— Material provided —
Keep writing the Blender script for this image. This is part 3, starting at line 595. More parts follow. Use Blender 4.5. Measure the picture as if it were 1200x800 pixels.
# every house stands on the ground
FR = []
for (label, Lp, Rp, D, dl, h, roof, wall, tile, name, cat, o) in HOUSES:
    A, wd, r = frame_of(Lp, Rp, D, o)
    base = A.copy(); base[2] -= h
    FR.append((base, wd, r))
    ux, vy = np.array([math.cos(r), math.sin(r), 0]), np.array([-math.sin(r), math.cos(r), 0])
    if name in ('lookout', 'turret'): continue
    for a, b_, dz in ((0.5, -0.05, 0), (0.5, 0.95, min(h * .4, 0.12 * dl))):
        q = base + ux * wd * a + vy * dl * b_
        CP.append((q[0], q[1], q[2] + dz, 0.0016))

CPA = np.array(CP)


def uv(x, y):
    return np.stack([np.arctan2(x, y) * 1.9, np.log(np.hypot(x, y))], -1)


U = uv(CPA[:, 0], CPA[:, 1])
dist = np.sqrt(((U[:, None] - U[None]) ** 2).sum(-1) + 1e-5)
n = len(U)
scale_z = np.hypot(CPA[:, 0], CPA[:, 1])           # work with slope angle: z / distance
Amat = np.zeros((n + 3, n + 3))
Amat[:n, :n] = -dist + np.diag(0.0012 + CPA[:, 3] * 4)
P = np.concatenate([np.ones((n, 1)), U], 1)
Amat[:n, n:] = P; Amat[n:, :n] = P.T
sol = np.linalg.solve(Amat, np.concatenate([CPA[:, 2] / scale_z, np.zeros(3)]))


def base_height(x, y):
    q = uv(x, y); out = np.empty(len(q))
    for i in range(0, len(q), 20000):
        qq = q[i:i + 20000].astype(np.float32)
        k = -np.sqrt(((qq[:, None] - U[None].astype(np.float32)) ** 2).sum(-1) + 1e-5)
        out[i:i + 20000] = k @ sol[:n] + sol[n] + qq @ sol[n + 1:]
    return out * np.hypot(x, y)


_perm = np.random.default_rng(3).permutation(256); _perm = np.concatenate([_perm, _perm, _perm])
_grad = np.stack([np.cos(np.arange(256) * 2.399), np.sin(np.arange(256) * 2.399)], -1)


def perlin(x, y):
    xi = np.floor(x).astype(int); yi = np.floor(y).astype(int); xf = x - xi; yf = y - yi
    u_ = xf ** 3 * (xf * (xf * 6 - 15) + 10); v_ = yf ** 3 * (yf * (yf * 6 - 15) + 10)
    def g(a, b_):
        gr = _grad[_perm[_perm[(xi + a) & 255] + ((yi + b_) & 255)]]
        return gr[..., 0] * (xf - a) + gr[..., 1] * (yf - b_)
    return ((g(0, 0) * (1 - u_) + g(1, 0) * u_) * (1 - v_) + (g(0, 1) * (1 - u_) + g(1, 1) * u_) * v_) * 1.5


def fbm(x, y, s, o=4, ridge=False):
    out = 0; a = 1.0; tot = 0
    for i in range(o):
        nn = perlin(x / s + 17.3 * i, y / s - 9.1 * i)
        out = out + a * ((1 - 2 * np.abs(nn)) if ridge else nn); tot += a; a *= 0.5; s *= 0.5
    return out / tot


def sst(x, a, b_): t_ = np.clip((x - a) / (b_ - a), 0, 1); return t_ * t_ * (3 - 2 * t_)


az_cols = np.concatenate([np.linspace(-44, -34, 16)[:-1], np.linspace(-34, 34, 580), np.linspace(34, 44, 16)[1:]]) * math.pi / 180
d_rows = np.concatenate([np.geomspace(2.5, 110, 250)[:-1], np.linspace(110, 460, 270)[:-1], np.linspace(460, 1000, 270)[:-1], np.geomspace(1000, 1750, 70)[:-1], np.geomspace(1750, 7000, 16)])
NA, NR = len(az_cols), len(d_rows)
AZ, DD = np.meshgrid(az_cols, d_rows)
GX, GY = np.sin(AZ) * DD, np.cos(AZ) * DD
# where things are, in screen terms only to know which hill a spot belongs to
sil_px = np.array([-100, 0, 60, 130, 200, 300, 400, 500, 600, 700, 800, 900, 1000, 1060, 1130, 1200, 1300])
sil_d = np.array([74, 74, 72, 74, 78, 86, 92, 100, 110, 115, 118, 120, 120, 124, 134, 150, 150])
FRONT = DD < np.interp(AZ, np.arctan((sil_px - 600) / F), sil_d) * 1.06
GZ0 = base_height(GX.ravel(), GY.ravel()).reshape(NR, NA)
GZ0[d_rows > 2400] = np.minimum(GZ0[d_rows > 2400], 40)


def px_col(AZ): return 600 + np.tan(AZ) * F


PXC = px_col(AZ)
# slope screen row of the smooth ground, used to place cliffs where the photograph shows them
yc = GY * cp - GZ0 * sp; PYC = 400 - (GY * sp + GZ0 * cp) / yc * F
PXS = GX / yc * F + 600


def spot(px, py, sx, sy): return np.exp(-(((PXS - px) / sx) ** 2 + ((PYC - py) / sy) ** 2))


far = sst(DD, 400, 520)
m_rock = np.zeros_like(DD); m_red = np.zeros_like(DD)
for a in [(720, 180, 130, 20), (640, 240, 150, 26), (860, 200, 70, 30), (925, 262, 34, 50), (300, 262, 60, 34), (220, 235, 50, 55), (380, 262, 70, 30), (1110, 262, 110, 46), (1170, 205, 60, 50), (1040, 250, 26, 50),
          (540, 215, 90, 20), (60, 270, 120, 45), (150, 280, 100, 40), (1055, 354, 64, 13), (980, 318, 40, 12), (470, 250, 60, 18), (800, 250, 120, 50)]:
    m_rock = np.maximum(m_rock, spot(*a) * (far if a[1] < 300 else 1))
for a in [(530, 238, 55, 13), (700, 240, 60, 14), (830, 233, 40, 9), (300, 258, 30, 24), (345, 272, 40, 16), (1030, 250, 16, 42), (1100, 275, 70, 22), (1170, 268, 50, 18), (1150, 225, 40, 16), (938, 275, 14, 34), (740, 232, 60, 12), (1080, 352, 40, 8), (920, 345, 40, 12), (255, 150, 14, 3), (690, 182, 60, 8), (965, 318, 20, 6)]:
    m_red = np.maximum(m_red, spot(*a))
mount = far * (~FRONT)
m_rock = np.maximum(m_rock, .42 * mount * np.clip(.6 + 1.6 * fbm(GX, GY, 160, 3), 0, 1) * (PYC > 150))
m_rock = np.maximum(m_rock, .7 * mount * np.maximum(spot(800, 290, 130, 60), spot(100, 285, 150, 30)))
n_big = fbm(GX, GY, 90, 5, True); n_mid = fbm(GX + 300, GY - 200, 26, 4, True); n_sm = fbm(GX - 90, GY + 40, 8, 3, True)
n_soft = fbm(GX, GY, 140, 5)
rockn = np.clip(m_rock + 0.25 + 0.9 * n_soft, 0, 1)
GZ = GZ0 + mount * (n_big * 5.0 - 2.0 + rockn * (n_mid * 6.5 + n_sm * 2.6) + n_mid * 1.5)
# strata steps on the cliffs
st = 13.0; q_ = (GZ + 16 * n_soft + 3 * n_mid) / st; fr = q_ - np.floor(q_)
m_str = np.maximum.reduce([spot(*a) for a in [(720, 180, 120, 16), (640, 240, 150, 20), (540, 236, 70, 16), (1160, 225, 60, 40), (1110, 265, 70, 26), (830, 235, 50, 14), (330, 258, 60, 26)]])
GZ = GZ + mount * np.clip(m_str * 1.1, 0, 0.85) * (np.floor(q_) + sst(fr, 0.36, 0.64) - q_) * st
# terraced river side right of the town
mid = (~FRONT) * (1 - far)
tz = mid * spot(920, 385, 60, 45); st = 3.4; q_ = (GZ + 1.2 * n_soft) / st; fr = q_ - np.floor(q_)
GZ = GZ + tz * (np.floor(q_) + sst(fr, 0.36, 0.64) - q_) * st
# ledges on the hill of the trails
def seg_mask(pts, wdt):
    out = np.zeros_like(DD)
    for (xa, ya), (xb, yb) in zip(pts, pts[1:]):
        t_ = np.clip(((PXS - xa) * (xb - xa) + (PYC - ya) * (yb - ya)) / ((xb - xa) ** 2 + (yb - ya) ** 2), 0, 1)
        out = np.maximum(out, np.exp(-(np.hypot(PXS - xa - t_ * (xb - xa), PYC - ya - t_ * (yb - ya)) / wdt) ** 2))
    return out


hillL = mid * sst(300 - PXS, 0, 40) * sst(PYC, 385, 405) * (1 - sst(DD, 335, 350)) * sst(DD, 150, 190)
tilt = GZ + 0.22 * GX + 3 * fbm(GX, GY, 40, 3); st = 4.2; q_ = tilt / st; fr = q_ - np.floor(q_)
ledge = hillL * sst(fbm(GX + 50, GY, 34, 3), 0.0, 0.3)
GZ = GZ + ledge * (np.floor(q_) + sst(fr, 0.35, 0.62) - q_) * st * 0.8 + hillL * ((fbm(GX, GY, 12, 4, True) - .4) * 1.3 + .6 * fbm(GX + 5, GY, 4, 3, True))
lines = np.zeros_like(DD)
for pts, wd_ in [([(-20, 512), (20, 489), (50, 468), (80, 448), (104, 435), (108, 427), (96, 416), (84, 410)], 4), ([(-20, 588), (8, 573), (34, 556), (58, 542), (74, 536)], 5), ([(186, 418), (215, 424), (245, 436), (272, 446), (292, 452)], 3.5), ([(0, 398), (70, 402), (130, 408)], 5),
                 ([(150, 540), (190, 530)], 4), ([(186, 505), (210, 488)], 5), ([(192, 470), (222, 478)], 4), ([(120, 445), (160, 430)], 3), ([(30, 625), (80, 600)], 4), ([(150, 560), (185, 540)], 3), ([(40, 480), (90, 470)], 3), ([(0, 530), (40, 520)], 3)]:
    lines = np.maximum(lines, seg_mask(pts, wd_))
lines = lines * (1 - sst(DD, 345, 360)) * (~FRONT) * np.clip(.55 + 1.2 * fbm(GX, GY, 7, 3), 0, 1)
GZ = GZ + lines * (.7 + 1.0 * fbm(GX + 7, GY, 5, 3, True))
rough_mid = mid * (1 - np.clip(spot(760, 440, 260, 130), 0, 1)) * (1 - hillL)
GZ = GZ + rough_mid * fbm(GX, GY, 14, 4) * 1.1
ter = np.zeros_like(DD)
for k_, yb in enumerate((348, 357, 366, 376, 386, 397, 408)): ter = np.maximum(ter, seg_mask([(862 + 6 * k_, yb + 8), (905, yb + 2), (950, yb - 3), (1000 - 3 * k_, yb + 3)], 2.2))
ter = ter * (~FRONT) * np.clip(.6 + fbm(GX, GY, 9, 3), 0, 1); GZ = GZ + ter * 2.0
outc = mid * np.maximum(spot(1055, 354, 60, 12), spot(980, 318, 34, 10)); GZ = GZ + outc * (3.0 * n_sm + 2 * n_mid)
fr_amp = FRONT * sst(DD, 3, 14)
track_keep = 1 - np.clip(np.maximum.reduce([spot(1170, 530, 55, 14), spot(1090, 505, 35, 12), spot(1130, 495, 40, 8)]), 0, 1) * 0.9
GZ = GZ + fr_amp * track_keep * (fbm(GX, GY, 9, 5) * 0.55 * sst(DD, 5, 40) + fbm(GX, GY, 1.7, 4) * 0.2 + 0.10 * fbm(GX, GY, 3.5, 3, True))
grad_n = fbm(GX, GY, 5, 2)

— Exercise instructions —
Return the opening line of the data and every line after it through the line containing "sol = np.linalg.solve(Amat, np.concatenate([CPA[:, 2]", please, exactly as written and with nothing added.

— Finished answer —
Keep writing the Blender script for this image. This is part 3, starting at line 595. More parts follow. Use Blender 4.5. Measure the picture as if it were 1200x800 pixels.
# every house stands on the ground
FR = []
for (label, Lp, Rp, D, dl, h, roof, wall, tile, name, cat, o) in HOUSES:
    A, wd, r = frame_of(Lp, Rp, D, o)
    base = A.copy(); base[2] -= h
    FR.append((base, wd, r))
    ux, vy = np.array([math.cos(r), math.sin(r), 0]), np.array([-math.sin(r), math.cos(r), 0])
    if name in ('lookout', 'turret'): continue
    for a, b_, dz in ((0.5, -0.05, 0), (0.5, 0.95, min(h * .4, 0.12 * dl))):
        q = base + ux * wd * a + vy * dl * b_
        CP.append((q[0], q[1], q[2] + dz, 0.0016))

CPA = np.array(CP)


def uv(x, y):
    return np.stack([np.arctan2(x, y) * 1.9, np.log(np.hypot(x, y))], -1)


U = uv(CPA[:, 0], CPA[:, 1])
dist = np.sqrt(((U[:, None] - U[None]) ** 2).sum(-1) + 1e-5)
n = len(U)
scale_z = np.hypot(CPA[:, 0], CPA[:, 1])           # work with slope angle: z / distance
Amat = np.zeros((n + 3, n + 3))
Amat[:n, :n] = -dist + np.diag(0.0012 + CPA[:, 3] * 4)
P = np.concatenate([np.ones((n, 1)), U], 1)
Amat[:n, n:] = P; Amat[n:, :n] = P.T
sol = np.linalg.solve(Amat, np.concatenate([CPA[:, 2] / scale_z, np.zeros(3)]))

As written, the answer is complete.